China accounted for more than half of new coal power station capacity built globally last year, even as overall power capacity from the fossil fuel shrank worldwide, a new study has shown.
The report found that after rising in 2020 for the first time since 2015, total coal power capacity under development declined 13% last year, from 525 gigawatts (GW) to 457 GW, a record low.
Globally, 34 countries have new coal plants under consideration, down from 41 in January 2021.
According to Global Energy Monitor’s eighth annual survey of the coal plant pipeline, construction of new coal-fired plants is occurring mostly in Asia, with China accounting for 52% of the 176 gigawatts of capacity under construction in 20 countries last year.
Nearly 200 countries pledged a“phasing down”of coal at the COP26 climate summit in Glasgow last year. But steeper cuts are needed and no more new coal projects can be built if climate goals are to be met.

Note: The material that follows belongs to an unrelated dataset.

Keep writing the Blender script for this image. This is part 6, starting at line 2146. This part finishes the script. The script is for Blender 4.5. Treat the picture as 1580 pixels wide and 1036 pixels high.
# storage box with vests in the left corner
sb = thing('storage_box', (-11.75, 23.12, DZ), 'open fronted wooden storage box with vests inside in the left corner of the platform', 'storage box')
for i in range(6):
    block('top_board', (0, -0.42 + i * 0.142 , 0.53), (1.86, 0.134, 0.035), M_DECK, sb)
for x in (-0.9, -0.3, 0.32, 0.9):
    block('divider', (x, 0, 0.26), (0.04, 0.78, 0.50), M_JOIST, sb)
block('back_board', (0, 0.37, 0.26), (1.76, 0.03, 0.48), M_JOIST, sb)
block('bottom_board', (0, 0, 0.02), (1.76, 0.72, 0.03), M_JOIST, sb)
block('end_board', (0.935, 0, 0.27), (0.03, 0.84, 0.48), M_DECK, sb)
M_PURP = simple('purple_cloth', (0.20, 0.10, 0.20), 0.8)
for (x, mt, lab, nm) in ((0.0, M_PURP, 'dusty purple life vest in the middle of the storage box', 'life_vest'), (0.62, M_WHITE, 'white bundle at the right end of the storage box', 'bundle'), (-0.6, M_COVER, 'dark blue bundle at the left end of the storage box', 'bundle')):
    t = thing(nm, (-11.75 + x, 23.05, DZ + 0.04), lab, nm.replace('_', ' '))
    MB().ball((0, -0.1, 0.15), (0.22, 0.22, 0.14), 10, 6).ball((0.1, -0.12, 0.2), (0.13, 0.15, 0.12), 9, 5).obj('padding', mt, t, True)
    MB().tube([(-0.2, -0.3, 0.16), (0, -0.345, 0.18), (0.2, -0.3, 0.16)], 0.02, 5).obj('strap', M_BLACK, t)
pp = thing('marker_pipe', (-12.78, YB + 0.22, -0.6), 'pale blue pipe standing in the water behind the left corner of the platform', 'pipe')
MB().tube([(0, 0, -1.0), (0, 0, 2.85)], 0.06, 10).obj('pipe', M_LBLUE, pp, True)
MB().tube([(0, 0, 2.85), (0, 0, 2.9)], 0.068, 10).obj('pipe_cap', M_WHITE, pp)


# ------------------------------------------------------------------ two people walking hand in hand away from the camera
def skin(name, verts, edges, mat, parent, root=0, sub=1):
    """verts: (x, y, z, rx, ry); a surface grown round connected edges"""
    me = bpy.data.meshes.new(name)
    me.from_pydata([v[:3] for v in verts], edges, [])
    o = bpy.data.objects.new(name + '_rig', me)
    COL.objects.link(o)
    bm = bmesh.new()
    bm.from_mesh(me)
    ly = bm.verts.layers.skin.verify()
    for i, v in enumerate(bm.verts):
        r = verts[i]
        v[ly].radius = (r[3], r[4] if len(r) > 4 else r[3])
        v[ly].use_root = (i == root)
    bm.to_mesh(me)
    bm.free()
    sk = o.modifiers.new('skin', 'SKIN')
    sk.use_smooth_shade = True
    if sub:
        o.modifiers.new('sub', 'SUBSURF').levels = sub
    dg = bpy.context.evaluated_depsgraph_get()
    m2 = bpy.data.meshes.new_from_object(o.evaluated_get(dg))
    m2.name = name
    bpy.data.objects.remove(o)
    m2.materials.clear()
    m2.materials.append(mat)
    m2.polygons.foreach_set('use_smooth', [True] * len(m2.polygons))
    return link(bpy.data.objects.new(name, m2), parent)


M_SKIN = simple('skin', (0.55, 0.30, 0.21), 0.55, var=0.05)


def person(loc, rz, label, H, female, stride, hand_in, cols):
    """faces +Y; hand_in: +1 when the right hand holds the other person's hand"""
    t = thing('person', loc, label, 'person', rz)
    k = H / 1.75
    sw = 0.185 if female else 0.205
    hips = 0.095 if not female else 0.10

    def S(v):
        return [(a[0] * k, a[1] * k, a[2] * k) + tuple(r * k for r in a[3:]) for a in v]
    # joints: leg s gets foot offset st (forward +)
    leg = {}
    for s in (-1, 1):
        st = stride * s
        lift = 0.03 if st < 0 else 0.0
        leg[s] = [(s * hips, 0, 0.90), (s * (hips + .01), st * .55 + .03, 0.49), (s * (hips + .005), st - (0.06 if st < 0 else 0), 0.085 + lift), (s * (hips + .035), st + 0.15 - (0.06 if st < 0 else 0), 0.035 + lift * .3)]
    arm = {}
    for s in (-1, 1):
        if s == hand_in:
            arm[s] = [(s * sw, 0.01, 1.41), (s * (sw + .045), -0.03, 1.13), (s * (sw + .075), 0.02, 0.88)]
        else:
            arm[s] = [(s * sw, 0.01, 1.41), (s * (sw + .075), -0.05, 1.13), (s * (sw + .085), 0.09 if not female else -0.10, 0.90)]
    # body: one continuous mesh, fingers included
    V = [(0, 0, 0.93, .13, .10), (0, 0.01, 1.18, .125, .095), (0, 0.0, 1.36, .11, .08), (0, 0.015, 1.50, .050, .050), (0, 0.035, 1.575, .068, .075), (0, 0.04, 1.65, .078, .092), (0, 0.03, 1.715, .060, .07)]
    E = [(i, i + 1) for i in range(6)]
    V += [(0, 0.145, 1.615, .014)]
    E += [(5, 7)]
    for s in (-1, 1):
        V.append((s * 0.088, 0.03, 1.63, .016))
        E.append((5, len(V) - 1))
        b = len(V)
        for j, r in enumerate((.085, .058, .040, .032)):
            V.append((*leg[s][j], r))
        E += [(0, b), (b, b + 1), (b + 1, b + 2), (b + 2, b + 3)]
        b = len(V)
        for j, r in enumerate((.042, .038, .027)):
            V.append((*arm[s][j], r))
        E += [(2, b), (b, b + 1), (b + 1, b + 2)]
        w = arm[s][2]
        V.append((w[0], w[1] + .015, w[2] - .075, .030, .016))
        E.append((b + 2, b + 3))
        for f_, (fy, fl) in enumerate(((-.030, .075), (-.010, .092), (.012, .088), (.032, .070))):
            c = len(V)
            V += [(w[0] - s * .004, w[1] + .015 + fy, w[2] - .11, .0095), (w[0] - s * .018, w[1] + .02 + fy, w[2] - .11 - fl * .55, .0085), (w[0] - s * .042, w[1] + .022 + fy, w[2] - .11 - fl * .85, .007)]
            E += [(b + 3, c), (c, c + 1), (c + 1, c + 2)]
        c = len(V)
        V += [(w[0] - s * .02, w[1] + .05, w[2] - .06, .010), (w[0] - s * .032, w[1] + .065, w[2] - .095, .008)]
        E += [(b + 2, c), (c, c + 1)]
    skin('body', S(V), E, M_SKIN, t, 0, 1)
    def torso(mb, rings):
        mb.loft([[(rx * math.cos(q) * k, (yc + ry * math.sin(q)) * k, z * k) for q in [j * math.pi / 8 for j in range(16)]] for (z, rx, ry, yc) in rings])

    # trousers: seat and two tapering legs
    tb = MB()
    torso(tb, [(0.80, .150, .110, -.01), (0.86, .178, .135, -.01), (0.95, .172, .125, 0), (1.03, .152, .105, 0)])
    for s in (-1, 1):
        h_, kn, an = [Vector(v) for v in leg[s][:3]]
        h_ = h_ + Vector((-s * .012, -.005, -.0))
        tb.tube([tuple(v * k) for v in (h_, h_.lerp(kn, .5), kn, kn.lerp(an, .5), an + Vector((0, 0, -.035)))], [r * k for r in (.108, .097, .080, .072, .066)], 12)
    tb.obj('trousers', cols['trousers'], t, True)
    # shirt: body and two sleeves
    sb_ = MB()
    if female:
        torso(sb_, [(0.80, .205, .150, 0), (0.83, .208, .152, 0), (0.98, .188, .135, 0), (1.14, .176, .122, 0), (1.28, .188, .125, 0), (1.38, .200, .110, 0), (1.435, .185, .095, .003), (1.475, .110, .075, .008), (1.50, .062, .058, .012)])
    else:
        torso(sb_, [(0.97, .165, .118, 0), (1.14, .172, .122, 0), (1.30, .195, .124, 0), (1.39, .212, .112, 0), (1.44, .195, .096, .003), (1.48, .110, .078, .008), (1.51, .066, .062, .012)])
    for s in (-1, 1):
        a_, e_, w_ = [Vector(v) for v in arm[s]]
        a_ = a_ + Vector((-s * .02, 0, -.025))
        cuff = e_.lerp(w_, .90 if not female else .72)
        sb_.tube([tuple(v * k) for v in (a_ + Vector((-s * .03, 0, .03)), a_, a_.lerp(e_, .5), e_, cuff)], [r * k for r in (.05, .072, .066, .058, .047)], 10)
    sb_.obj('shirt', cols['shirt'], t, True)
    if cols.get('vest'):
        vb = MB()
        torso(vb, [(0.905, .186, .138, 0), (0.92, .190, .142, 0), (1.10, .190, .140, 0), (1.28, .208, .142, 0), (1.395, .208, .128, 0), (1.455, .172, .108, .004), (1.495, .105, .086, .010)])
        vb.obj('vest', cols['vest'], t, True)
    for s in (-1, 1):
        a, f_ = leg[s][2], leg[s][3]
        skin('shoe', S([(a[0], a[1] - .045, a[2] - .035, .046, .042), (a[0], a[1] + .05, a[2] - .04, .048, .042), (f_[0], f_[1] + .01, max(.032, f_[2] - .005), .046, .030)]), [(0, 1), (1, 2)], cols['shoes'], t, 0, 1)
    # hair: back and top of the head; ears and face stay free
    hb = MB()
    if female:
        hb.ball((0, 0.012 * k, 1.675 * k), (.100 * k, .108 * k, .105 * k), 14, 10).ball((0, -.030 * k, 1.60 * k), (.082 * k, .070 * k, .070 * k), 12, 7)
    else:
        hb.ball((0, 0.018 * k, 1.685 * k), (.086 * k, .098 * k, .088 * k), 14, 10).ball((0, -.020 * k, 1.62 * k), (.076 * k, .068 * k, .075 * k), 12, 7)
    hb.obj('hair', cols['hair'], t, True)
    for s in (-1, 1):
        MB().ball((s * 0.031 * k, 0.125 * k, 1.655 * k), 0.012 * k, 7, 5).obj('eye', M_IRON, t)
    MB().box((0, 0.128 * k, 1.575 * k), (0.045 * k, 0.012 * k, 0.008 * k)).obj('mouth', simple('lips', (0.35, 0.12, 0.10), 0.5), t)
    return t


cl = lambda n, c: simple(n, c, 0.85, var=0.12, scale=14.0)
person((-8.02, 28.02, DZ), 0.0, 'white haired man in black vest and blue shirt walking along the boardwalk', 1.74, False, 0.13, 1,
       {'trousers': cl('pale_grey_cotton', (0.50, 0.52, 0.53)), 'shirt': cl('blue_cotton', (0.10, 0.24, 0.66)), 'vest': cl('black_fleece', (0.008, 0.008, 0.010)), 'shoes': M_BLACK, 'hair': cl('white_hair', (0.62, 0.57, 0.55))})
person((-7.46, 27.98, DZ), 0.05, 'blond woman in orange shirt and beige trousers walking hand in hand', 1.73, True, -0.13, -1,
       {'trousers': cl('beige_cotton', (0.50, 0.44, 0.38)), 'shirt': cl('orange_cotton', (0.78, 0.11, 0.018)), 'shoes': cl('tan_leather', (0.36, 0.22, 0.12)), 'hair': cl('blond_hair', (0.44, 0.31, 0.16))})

One of the report’s authors, Lauri Myllyvirta at the Centre for Research on Energy and Clean Air, said China would not change course on coal, but its promise last year to stop financing overseas projects had already seen 13 GW of coal-fired plants cancelled.
“China’s ‘no new coal overseas’ policy has already had a significant impact on the coal power pipeline in the rest of the world,” Myllyvirta said.
The newest National Development and Reform Commission guidelines also have the potential to stop another 37 GW of China-backed coal projects overseas in the pre-construction phase.